JULIA GARDINER TYLER.
President John Tyler was married to Miss Julia Gardiner the 26th day of June, 1844, at the Church of the Ascension, New York city. Immediately after the wedding, the bridal party returned to the White House, where they held a grand reception in lieu of the usual wedding festivities. It was the first, and up to the present time, the only instance of the marriage of a President, and the affair created great excitement and interest throughout the United States, heightened doubtless by the recollection of the tragic death of the father of the bride, a few months previous.
Miss Gardiner was the daughter of a wealthy gentleman residing on Gardiner’s Island, and the eldest of three children. Her education, continued at home until her sixteenth year, was completed at the Chegary Institute, in New York city. Immediately after the termination of her school life, she accompanied her father to Europe. Returning from abroad after an extended tour, she visited, during the sitting of Congress, the National Capital, and there for the first time met the distinguished man to whom she was afterward married.
It was while on a visit to Washington in the winter of 1844, that Mr. Gardiner and his young daughter were invited by Captain Stockton to accompany a large party of the President’s friends to Alexandria, and on the return trip, when just opposite to the fort, all the gentlemen were invited on deck to witness the firing of the “peacemaker.” Many of the party, who were all partaking of a collation, responded to the invitation; among the number the father of Miss Gardiner. The explosion startled the President, who with the ladies had remained below, and in a moment the piercing cries of the wounded filled the hearts of the passengers with terror. Death had made fearful havoc, and the living waited in breathless anxiety for the announcement of the names of the victims.

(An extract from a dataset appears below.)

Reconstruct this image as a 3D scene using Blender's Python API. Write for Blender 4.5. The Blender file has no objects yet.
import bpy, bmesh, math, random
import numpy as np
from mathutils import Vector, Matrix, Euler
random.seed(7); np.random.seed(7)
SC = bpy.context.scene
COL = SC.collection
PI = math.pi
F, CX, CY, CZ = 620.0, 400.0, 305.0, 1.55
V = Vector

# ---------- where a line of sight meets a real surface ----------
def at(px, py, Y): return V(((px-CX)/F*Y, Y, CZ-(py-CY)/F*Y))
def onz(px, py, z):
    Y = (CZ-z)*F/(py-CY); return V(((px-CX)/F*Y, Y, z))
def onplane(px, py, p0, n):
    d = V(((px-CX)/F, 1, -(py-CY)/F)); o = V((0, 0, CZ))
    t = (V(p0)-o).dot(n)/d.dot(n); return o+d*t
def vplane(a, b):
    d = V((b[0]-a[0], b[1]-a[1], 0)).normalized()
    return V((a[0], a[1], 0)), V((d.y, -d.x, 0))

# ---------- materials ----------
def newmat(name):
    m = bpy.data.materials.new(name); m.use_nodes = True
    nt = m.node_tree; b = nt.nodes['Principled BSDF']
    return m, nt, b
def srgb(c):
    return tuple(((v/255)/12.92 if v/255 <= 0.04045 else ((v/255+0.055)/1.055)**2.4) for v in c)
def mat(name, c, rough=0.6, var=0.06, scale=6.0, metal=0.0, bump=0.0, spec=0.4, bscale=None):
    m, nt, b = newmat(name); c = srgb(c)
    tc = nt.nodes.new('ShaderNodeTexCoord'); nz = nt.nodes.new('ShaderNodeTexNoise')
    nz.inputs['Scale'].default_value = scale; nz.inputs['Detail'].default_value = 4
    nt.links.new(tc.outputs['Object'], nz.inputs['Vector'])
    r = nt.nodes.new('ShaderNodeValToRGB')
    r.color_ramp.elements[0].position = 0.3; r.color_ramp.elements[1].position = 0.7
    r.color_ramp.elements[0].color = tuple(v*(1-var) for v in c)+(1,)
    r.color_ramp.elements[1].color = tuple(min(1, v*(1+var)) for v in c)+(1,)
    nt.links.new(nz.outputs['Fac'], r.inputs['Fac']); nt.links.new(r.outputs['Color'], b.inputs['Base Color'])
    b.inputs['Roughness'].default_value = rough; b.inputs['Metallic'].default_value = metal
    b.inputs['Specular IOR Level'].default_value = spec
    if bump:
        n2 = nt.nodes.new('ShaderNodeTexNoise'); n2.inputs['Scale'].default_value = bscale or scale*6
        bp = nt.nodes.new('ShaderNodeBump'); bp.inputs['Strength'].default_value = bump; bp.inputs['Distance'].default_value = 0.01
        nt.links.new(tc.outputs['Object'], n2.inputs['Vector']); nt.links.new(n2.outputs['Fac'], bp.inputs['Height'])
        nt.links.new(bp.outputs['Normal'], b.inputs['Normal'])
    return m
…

The bodies were conveyed to the White House, where the funeral services were preached, and the last sad rites performed.
The following summer Miss Gardiner was married, and from that time until the close of her husband’s administration, a period of eight months, she did the honors of the Executive Mansion, performing her agreeable task with credit to herself and pleasure to her friends.
After President Tyler’s retirement from public life, he removed to his home in Virginia, where he continued to reside until his death, which occurred in Richmond, the 17th of January, 1862.
Of late years Mrs. Tyler has suffered pecuniary losses, and in the winter of 1879 she petitioned and received from Congress a pension. She has resided for the past few years in Washington City, and at present (1881) is living in Georgetown. A devoted Catholic, she finds it pleasant to be a resident of that retired and peaceful place, near to Washington, and yet not in it.